Indian Constitution: 'Time To Revisit Framers' Assumptions To Defend Rights Of Minorities'

LIVELAW NEWS NETWORK

17 Jan 2018 6:45 AM GMT

  • Indian Constitution: Time To Revisit Framers Assumptions To Defend Rights Of Minorities

    At a book-launch, held recently at the National Law University, New Delhi, the author of the new book, ‘The Constitution of India: A Contextual Analysis’ (Bloomsbury, 2018, Rs.299), Arun K. Thiruvengadam, who teaches at Azim Premji University, Bengaluru, emphasised the need to revisit framers’ assumptions, and reopen issues, which we had long taken for granted, as settled.Thiruvengadam...

    At a book-launch, held recently at the National Law University, New Delhi, the author of the new book, ‘The Constitution of India: A Contextual Analysis’ (Bloomsbury, 2018, Rs.299), Arun K. Thiruvengadam, who teaches at Azim Premji University, Bengaluru, emphasised the need to revisit framers’ assumptions, and reopen issues, which we had long taken for granted, as settled.


    Thiruvengadam said he has great respect for what the framers did, and  his book would help the readers to get acquainted with their contributions, before thinking about which parts of their vision may need updating and reassessment.

    Thiruvengadam made the comment, while expressing his view that if we want minority groups to survive in India, we need to think about permanent solutions structurally, in terms of institutional reforms, and guarantee their cultural and religious rights in a meaningful sense.

    Thiruvengadam was responding to comments on his book,  made earlier by Anup Surendranath, who teaches Constitutional Law at NLU, Delhi.  Surendranath was of the view that the  book helps one to understand the development of the Constitution, through the influence of socio-political factors, and historical development perspectives,  rather than through laws and amendments.   He said the book asks how much of these developments were foreseen by the framers.  Drawing the attention to the book’s chapter on Constitutional Regulation of Multiple Identities, he said the book asks right questions about the treatment of Muslims in the Indian Constitution.  He asked, keeping the contemporary trends in mind, whether the Muslims are increasingly becoming electorally irrelevant.

    Surendranath saw a divergence between the Supreme Court’s early engagement with the question of reservation and now, observing that the Court, of late, is demanding more and more empirical evidence to justify reservations in promotions.

    ON SUPREME COURT’S CURRENT PHASE

    Surendranath drew attention to the book’s discussion on the Supreme Court’s current phase, and the author’s question, whether the Court could act as counterweight to a powerful executive.  The author’s view is that the Court as a whole has been less willing to push back against the government and the legislature on issues where its own interests have not been at stake. According to him, this trend is consistent with earlier phases where the Supreme Court adopted quiescent positions to avoid ruffling feathers in strong executive governments.  “Yet that is precisely what the Court was designed to do, should be doing, and will hopefully resume doing in the near future”, Thiruvengadam observes in his book.

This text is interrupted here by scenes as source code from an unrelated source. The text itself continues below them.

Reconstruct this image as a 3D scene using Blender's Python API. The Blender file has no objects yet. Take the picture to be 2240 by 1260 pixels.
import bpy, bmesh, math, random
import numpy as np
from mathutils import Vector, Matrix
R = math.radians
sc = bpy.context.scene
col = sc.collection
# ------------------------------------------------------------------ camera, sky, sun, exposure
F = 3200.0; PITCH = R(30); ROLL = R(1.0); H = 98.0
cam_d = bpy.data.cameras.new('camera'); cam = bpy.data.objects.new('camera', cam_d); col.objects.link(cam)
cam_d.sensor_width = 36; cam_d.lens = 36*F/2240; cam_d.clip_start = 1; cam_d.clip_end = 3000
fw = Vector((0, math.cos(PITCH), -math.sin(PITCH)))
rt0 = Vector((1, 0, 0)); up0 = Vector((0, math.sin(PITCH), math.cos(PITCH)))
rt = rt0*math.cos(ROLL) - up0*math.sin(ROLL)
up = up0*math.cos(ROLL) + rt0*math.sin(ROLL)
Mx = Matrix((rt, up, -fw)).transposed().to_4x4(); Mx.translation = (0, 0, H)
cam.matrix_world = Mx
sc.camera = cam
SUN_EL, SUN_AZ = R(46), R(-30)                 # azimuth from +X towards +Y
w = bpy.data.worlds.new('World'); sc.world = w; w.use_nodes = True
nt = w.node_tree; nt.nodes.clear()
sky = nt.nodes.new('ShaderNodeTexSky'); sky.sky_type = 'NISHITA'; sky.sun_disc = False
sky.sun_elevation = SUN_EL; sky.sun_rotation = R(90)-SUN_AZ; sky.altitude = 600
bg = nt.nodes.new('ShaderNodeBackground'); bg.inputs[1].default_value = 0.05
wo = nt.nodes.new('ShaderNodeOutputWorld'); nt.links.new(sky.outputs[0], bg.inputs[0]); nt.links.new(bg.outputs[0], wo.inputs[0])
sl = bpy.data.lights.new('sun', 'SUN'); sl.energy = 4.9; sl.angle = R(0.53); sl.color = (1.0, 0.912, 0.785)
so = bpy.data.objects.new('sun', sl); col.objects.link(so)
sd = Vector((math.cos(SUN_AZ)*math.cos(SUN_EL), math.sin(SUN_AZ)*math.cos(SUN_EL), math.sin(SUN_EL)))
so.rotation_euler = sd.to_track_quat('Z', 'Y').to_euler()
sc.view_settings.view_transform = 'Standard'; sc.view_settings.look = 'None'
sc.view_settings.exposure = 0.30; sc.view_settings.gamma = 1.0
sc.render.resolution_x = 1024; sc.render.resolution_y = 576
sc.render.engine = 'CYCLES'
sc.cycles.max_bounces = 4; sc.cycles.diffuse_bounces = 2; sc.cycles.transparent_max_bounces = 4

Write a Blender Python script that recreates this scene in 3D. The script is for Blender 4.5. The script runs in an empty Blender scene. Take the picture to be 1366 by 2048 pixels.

    Earlier, well-known legal scholar, Professor Upendra Baxi observed that during the British rule, the approach of the colonial rulers was to divide and rule.  Comparing it with the neo-colonialism of the current times, Baxi quipped that the rulers’ approach is still to divide, but to forget how to rule.

    Professor, M.P.Singh, who also spoke on the occasion, observed that common law is only imposed, not received.

    The panel on “Comparative Law and Justice in South and South East Asia: Methodological and Practical Challenges” also had a discussion on the book, “The Politics and Law of Democratic Transition: Caretaker Government in Bangladesh”, (Routledge, 2018), authored by academic, Sonia Zaman Khan.

    The two book launches were held as part of the series of academic sessions under the Winter School, on “Comparative Law in Global South: Methodological Challenges and Issues of Identity Formation”, held between January 10 and 17, organised by the National Law University, New Delhi, and Università degli studi della Campania “Luigi Vanvitelli” (Formerly Second University of Naples) at the NLU campus, New Delhi.